Barbagallo s’intrattiene sull’azione della Svimez, sull’istituzione della cassa del Mezzogiorno, su tutte quelle iniziative, a volte molto complesse, che contribuirono a dare al Sud «un consistente rilievo nel governo del paese». Gli anni che vanno dal Trattato di Roma (1956) al termine dei Settanta vengono da lui assunti come molto positivi per le speranze della “bassa Italia”. È allora che sorgono a Napoli due riviste, una liberaldemocratica,
Nord e Sud
(un titolo nittiano, è il caso di ricordare) e l’altra comunista,
Cronache meridionali.
È in questo contesto che avviene, postilla Barbagallo,
«la scoperta sociologica del Mezzogiorno, sul piano italiano, ma anche sul
terreno internazionale».
Che cosa è rimasto di quel lontano ventennio? È la domanda che l’autore sembra porsi avvicinandosi alla conclusione. Nei capitoli finali la “questione italiana” si risolve in quella serie di notizie negative che tutti conoscono. Il neo-liberismo che congiura a privilegiare l’Italia più sviluppata a danno delle potenzialità di riscatto che pure esistono nell’Italia depressa. Fabbriche storiche — un solo esempio, l’Ilva di Bagnoli — che chiudono.
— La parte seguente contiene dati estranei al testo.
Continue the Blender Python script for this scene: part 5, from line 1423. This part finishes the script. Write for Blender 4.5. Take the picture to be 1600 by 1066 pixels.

La disoccupazione, specie giovanile, che raggiunge dati record. Le classi dirigenti che «non vogliono sentir parlare del crimine al Sud, e in fondo nemmeno del Sud», realtà introvabile, ormai, nelle loro agende. Mafia e politica che intrecciano i reciproci destini. Sullo scadere del 2009 — lo riferisce Barbagallo — l’allora governatore della Banca d’Italia, Mario Draghi, definì il nostro Mezzogiorno «il territorio arretrato più esteso e popoloso» della Ue. Un primato che, a meno di non essere un leghista, serve solo a deprimere.